A customer recently hit me with the following question:

“When we set up our web projects, we mirror our file system view to our repository view using a virtual directory. Ex. file system - c:\Webproj_soln (this is our solution, under that would be our project c:\Webproj_soln\Webproj. This is where we would create our virtual directory, so it directly mirrors our repository. Is this still a best practice? I know some people just take the defaults and put everything under inetpub.”

My Response:

“You're doing it exactly right. Brief historical detour: in the first version of Visual Studio .NET, there was a bug that effectively prevented placement of source-controlled Web projects outside inetpub. I can't remember the details off the top of my head but I do know that the issue was resolved in a pre-Visual Studio .NET 2003 update. It's entirely possible that the folks who keep their Web projects in inetpub were conditioned to do so by this early bug.
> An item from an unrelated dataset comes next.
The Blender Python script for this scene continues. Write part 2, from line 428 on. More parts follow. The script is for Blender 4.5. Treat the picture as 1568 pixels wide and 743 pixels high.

Best practice? If you don't use source control, inetpub/wwwroot is fine. From a source control perspective however, it's really wise to organize your local copy of a solution in exactly the same way as the server version is organized in the repository. It therefore makes sense to save your solution to a non-inetpub directory and when enlisting in or adding a Web project to the solution, to create a virtual directory. I went into the reasons why this is a good idea in a blog post I wrote last year, Guidance on Creating Projects and Solutions.

For more details and best practices, see the Team Development Guide's Structuring Solutions and Projects chapter and Web Projects and Source Control Integration in Visual Studio .NET.”